4.voir Jespersen classes a broad range of “sentence fragments” as sentences: “In all
such cases the fact that something is left out should not prevent us from
recognizing the utterance as sufficiently complete to be called a sentence” (p.
311). He draws the line only at such things as “signboards (‘J. C. Mason,
Bookseller’), book-titles (‘Men and Women’), head-lines in newspapers
(‘New Conference in Paris’ or ‘Killed his father-in-law’), indication of
speaker in plays (‘Hamlet’), entries in diaries (‘Tuesday. Rain and fog. Chess
with uncle Tom, walk with the girls’) and similar short expressions.” However,
he notes that “all of these phenomena occur in writing only and thus
fall outside language proper; spoken language may indulge in many suppressions,
but the result is always distinguished from that exemplified in this paragraph.”

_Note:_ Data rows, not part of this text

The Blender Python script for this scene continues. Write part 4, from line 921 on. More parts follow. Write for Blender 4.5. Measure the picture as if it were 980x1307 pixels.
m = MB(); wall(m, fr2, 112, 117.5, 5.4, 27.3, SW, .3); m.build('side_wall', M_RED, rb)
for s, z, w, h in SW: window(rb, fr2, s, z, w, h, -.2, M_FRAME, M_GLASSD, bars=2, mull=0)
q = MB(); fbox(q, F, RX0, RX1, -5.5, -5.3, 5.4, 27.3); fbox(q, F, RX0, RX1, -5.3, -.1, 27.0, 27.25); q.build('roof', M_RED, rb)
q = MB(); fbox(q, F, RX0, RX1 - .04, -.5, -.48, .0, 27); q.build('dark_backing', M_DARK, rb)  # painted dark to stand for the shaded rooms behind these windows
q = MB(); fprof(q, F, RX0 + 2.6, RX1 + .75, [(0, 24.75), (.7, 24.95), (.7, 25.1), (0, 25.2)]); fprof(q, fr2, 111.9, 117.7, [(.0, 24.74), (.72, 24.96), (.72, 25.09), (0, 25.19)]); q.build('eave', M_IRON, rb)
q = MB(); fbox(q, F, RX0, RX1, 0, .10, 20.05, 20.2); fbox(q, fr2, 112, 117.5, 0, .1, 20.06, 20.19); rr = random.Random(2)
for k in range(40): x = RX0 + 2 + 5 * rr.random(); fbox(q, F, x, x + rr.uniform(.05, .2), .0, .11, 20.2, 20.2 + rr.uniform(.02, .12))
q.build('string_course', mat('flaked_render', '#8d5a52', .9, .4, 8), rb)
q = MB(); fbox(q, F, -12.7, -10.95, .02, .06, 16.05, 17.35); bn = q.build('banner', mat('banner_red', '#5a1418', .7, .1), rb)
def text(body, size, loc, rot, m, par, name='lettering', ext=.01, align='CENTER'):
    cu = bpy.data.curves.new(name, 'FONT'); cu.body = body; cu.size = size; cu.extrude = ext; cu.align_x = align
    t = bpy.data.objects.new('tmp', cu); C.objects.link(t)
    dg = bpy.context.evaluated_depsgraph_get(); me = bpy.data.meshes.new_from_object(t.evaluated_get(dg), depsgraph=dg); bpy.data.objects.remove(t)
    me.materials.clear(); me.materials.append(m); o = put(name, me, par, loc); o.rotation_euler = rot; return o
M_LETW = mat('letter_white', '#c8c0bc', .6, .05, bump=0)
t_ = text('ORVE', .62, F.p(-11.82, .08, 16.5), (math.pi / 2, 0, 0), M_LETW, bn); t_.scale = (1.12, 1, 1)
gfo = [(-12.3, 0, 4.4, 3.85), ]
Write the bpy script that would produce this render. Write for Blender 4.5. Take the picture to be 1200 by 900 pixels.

I do not share Jespersen's view of writing as “outside language
proper,” nor his confidence that nonsentential utterances are confined to
writing, e.g., I see no grounds for denying the status of sentence to “Taxi”
painted on the side of a car that would not also apply to “Taxi!” shouted in
an attempt to hail a cab.

5.voir Actually, what one stands for is not a noun but an ‘N’: if a noun has any complements,
it is the combination of noun and complements that is available to
serve as antecedent of one, as in His old theory of syntax made more sense than his
new one
.

6.voir Readers who wish to see where Jespersen went from here in his thinking on
the many topics that he takes up in PG are urged to consult pages 156-57 of
Analytic Syntax, where he gives the pages on which he reexamines various
matters, major and minor, that he dealt with in PG.